2017年10月開業の「IKEA永久手」には、国内のIKEAでも最大規模の太陽光発電設備(出力1300kW)が備わっており、店舗への電力供給に貢献している。

自然エネルギーの比率は2017年時点で73%になっており、十分、目標達成が見込める。

ウォルマート

世界最大の小売業者であるウォルマートは環境意識が高く、RE100にも加盟している。2020年までに、年間10億ドル(約1000億円)のコスト削減と、100%の電力自給率を目標に掲げた。

2014年時点で、約250カ所もの店舗および物流センターに、太陽光発電を設置している。2020年までにはアメリカとプエルトリコを対象に、500カ所まで拡大する予定だ。

メトロキャッシュアンドキャリージャパン株式会社

ドイツに本社を構えるメトログループは、ヨーロッパでも有数規模の流通企業だ。日本法人のメトロキャッシュアンドキャリージャパン株式会社は、飲食業や食品小売業、給食業などの事業者を対象に、登録制卸売を行う。

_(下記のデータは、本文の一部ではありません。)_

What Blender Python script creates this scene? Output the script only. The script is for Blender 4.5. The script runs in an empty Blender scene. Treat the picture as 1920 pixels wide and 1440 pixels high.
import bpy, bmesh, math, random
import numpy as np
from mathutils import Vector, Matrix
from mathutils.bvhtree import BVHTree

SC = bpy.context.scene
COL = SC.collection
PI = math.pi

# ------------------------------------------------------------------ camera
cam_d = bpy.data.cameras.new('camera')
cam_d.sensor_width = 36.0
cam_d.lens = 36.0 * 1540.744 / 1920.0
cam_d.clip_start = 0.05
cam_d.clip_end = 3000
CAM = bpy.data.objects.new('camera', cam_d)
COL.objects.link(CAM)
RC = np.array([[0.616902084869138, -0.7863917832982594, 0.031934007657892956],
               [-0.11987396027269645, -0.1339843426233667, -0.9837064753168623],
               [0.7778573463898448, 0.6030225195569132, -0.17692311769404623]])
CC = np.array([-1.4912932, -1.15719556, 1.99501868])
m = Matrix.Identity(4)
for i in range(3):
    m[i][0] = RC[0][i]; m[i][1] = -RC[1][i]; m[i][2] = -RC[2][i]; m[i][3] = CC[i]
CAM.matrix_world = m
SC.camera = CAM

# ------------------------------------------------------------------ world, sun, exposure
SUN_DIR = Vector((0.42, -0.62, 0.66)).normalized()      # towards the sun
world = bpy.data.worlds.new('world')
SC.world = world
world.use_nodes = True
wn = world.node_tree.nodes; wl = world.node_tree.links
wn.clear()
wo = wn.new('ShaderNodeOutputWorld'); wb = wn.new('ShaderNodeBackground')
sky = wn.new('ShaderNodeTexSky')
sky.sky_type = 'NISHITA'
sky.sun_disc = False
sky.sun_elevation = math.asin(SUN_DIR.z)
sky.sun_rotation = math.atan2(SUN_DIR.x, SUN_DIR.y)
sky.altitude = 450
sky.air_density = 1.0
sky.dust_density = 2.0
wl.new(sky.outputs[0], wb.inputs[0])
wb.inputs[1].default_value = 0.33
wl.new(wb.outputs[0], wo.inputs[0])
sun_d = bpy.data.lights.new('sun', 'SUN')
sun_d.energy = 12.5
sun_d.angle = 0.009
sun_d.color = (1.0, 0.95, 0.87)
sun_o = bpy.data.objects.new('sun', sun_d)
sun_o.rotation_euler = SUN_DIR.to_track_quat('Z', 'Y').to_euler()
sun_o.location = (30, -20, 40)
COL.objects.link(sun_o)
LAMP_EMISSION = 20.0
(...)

広い敷地の大型店舗をもち、屋上には太陽光発電を、敷地内に関連設備を設置した。メトロは生鮮食品も扱うため、日中の営業時間が長く、休業日が少ない。そのため、太陽光発電の電力を有効活用できる。目標は、電力料金の2割削減だ。

キューピー株式会社

キューピー株式会社も非常に環境意識の高い企業だ。太陽光発電による再生可能エネルギーの使用に取り組んでいる。

2013年にキユーソー流通システム(KRS)、松戸営業所、伊丹第三営業所に太陽光発電を設置。その後も導入を進めた結果、8設備で年間約2500MWh(メガワット時)の発電を実現した。

2016年に、倉庫棟の屋上を活用した太陽光発電システムと、「グリーンファクトリーセンター」の設備を導入。太陽光発電による年間発電量は、合計約4500MWhになる見込みだ。これは、キューピーグループ生産部門の電力消費のうち、およそ2%をまかなえる数値である。

キューピー株式会社はCO2排出削減にも積極的だ。製造工程の効率を改善し、省エネ設備を導入。燃料を重油から天然ガスへと変え、原料資材メーカーや物流会社との連携も最適化した。

事業活動全体の効率化を図るとともに、原料調達、商品使用、廃棄に至るまで、サプライチェーンをも巻き込んだCO2排出削減に取り組んでいる。

太陽光発電は売電するより自家消費する時代へ!事例を参考に取り入れよう

FIT制度の売電価格の低下や、電気料金の値上がりによって、多くの企業が太陽光発電の自家消費に注目している。再生可能エネルギーは自社の経費削減をはじめ、企業価値の向上、サプライヤーである中小企業のビジネスチャンスの増加など、多くのメリットをもたらすだろう。

自家消費型太陽光発電を活用している企業の事例を参考に、システムの導入を検討してみてはどうだろうか。